■ What is needed ■
Extract the first line through the line containing "random.seed(7)" from the listing below, exactly as written.

■ Working data ■
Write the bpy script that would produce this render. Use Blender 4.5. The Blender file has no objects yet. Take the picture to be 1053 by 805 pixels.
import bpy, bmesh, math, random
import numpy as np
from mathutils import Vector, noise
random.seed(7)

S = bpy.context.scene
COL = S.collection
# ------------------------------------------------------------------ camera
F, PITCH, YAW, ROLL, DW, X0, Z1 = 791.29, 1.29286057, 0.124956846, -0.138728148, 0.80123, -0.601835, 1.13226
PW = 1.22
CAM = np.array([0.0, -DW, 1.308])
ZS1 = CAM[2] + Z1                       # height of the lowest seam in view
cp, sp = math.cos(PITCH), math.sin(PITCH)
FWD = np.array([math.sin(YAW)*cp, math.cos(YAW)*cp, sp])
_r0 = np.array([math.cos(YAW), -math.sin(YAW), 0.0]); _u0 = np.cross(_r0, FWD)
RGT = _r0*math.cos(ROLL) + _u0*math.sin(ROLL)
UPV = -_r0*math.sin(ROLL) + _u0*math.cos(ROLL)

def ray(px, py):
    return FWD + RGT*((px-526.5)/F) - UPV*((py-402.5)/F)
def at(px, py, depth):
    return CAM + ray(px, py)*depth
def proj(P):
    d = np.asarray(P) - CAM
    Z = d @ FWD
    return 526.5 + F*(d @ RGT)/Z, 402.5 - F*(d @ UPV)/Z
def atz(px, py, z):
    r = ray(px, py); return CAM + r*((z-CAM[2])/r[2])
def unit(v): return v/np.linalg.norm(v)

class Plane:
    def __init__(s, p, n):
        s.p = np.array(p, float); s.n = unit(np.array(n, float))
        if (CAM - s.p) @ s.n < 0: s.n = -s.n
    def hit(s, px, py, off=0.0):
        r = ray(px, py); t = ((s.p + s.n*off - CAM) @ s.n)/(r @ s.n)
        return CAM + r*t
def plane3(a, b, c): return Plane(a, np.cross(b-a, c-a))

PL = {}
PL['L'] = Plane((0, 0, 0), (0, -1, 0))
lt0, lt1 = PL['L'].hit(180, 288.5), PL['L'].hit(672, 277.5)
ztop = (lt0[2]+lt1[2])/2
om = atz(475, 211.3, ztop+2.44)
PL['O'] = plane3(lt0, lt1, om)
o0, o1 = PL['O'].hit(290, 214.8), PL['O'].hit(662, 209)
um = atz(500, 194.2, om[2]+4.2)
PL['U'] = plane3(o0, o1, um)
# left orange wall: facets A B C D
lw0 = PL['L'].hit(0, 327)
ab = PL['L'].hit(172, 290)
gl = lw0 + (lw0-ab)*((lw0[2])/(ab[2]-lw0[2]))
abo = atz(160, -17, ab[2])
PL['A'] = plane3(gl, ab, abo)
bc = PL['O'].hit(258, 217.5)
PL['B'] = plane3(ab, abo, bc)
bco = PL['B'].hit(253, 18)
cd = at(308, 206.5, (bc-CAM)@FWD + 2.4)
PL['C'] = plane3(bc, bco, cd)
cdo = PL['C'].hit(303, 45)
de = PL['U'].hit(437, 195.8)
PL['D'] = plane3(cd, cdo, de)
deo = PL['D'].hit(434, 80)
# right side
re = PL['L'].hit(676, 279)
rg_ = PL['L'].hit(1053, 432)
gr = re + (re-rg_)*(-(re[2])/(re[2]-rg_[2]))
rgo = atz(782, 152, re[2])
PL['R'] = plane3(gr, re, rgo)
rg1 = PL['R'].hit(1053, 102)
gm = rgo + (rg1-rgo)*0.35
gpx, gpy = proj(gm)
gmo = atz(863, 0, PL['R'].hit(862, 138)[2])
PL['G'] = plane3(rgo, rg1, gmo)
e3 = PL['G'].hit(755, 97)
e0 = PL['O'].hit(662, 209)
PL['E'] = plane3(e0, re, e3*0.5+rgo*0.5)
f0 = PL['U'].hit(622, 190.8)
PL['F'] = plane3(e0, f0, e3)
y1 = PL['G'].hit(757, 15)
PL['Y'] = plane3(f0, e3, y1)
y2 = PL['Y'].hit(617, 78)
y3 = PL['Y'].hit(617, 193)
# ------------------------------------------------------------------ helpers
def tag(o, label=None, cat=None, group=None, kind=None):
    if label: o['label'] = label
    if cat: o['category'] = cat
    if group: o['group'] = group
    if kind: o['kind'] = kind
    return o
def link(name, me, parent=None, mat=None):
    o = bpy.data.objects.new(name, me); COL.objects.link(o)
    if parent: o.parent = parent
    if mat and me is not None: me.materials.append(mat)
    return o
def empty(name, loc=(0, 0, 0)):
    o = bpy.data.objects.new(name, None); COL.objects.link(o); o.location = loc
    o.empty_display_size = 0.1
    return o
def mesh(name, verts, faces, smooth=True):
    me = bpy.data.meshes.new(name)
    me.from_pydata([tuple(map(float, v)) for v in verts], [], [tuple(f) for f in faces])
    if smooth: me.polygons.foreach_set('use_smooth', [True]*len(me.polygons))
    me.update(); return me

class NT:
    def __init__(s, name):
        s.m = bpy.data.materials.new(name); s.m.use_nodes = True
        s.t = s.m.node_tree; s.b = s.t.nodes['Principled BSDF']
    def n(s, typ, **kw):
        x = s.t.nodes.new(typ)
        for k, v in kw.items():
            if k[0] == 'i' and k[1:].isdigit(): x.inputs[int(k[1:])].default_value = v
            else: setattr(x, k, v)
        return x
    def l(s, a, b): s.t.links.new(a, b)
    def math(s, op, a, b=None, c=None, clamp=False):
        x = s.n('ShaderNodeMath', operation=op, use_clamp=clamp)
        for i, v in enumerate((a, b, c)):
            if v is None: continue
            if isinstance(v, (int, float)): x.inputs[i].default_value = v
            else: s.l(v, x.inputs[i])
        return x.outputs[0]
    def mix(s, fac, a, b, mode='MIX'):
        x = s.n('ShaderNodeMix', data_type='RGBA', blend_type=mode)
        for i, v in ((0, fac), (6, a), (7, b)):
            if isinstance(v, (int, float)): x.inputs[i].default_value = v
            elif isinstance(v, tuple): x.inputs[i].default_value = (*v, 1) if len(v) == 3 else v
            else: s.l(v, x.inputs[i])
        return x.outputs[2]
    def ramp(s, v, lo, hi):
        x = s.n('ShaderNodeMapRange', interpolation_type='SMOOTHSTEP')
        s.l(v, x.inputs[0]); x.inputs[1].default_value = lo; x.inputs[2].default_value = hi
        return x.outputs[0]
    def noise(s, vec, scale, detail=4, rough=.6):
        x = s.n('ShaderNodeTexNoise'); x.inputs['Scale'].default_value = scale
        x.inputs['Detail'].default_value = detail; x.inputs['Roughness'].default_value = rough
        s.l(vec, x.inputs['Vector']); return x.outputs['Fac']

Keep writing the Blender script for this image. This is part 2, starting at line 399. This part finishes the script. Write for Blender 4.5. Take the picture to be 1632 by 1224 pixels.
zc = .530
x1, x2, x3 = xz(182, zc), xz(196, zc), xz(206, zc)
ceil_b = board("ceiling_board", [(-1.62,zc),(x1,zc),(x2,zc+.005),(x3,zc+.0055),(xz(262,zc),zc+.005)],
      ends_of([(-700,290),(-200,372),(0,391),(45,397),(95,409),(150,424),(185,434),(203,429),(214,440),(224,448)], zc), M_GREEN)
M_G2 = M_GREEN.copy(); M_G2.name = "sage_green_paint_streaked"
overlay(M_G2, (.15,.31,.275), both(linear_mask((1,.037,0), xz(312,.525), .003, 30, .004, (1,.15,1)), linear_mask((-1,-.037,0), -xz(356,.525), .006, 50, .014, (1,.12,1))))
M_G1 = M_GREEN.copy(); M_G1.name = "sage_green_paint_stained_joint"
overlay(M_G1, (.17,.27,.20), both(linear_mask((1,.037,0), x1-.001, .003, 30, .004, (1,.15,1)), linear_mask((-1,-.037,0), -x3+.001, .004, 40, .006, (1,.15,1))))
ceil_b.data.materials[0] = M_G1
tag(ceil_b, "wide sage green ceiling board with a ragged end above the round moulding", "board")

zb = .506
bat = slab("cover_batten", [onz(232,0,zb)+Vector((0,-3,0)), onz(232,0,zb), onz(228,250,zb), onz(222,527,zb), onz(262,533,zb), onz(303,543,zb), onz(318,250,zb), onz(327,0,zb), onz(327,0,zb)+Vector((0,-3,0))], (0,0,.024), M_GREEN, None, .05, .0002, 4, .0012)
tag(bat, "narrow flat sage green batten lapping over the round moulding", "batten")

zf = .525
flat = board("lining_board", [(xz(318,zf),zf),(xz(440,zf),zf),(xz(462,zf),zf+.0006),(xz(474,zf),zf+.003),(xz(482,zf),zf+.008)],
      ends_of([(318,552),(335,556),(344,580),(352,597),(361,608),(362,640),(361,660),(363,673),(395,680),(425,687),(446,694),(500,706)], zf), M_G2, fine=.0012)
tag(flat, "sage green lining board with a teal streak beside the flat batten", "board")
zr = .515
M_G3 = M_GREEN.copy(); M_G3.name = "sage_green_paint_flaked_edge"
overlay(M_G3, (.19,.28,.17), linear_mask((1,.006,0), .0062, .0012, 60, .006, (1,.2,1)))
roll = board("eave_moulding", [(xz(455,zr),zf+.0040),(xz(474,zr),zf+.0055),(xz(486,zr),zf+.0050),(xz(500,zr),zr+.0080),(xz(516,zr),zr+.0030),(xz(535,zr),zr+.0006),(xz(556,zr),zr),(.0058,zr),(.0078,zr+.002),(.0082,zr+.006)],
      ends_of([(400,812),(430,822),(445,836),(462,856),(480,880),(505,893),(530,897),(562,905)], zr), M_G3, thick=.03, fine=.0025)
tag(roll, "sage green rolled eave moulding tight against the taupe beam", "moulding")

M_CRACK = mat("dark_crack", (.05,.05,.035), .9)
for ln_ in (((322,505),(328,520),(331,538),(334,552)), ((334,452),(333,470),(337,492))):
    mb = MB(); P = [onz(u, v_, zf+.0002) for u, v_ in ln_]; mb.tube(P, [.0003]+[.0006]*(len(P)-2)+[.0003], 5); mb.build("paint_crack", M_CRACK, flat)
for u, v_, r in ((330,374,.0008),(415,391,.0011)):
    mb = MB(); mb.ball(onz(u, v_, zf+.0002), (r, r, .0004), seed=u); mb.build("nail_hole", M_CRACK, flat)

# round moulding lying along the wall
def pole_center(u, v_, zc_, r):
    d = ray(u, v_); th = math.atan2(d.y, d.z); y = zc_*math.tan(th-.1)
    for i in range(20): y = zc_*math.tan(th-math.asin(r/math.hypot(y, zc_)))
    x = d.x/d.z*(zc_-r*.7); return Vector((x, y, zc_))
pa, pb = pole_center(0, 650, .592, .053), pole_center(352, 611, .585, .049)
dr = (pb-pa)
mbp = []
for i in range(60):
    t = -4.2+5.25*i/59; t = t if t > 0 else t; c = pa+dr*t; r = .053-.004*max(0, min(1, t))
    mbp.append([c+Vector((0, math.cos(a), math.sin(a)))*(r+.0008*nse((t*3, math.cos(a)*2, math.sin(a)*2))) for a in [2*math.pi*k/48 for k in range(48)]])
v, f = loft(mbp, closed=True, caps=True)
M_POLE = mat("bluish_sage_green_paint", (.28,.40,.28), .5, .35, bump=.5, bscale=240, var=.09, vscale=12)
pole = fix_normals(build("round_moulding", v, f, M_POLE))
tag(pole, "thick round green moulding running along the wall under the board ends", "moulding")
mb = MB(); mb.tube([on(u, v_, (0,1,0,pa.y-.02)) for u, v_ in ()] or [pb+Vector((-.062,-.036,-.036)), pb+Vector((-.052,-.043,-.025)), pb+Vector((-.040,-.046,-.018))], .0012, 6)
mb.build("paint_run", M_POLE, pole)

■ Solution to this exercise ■
Write the bpy script that would produce this render. Use Blender 4.5. The Blender file has no objects yet. Take the picture to be 1053 by 805 pixels.
import bpy, bmesh, math, random
import numpy as np
from mathutils import Vector, noise
random.seed(7)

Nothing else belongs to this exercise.